Nesse contexto, os Centros de Referência em Direitos Humanos assumem grande importância. Em Porto Alegre, desde 2006, no Projeto Rompa o Silêncio – Centro de Referência em Direitos Humanos, do Nuances, um convênio junto à Secretaria Especial de Direitos Humanos busca a realização de ações que repercutam socialmente na defesa dos direitos dos homossexuais, em prol da livre expressão sexual. O Centro de Referência atua oferecendo acompanhamento jurídico, psicológico e na área da assistência social, bem como oferecendo capacitações a diversos setores sociais, tais como escolas, judiciário, saúde. Ele se configura como espaço de articulação entre diversos atores institucionais imbuídos da preocupação pelos direitos humanos dos homossexuais (POCAHY, 2007). Dentro dessa proposta, o CRDH também estabeleceu um protocolo de intenções com a Superintendência Regional do Trabalho e Emprego, trabalhando em parceria pela não-discriminação e promoção da diversidade nas relações de trabalho.
Considerações finais
A discriminação por sexo é uma realidade que se apresenta, manifestando-se de diversas formas, em espaços micro e macropolíticos. É o resultado de um jogo de valores, poderes e saberes que a produzem e a mantêm. A exemplo disso vemos, na esfera política governamental, a resistência que sofrem muitas propostas de combate à discriminação, resistência empreitada por parlamentares envolvidos com instituições religiosas como católicos integristas e evangélicos fundamentalistas que reiteram uma visão preconceituosa da diversidade sexual.
Mas o que buscamos destacar é que a esta realidade existe também a do confronto frente à materialização do preconceito, com importantes conquistas, muitas delas no campo da saúde. A epidemia da Aids foi um disparador da percepção da necessidade de uma atenção e proteção diferenciada ao público homossexual. Nesse sentido, em 2004 foi criado, pelo Ministério da Saúde, o Comitê Técnico de Saúde da População GLBT,10 um importante espaço de discussão e articulação de políticas em que pesassem as demandas desse grupo social. Mais recentemente, o documento Saúde da população de gays, lésbicas, bissexuais, travestis e transexuais traz reflexões e estratégias de ação e gestão dentro do setor saúde, considerando as necessidades específicas desta população. Esse documento é fruto de intensos debates entre governo e movimentos sociais.

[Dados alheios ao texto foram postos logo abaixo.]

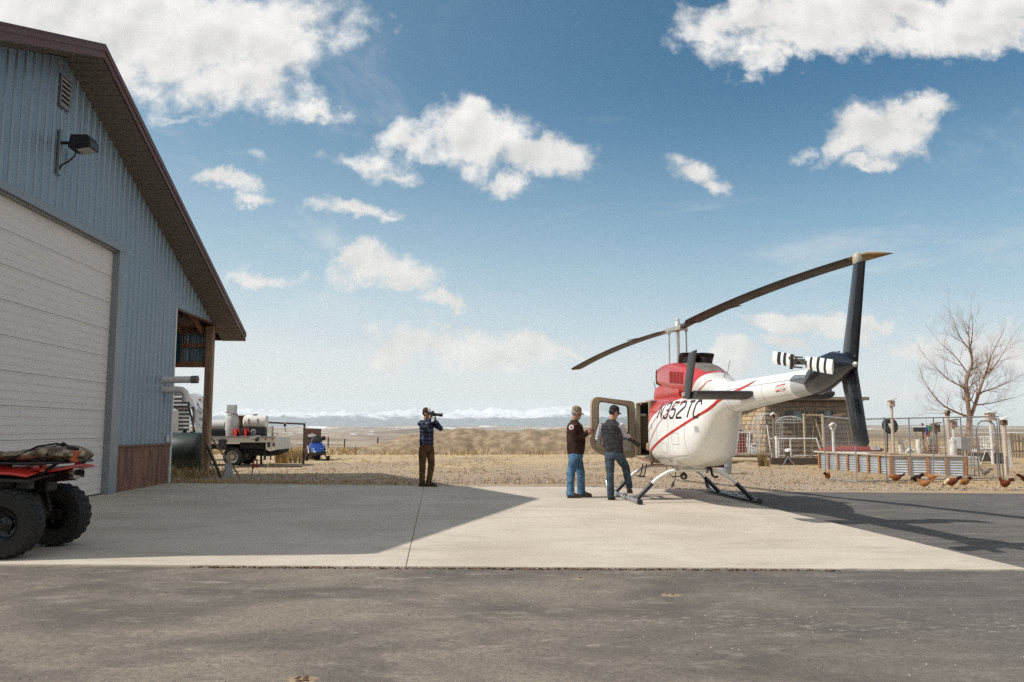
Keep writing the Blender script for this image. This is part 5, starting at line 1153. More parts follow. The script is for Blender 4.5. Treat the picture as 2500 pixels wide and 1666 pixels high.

Uma das repercussões produzidas nesta dinâmica é a decisão do Tribunal Regional Federal da 4ª região, que obriga o SUS a oferecer no seu aporte de procedimentos a cirurgia de transgenitalização. E, ainda, a determinação de que nos prontuários dos usuários conste seu nome social, pelo qual a pessoa prefere ser chamada, e não o nome do registro.
Todas as propostas e ações acima discutidas são exemplos das possibilidades de atuação dos sujeitos na luta, por certo inacabada, pela igualdade de direitos, mas mais que isso, na busca e na construção de uma cultura da diversidade, de espaços livres e dignos de existência.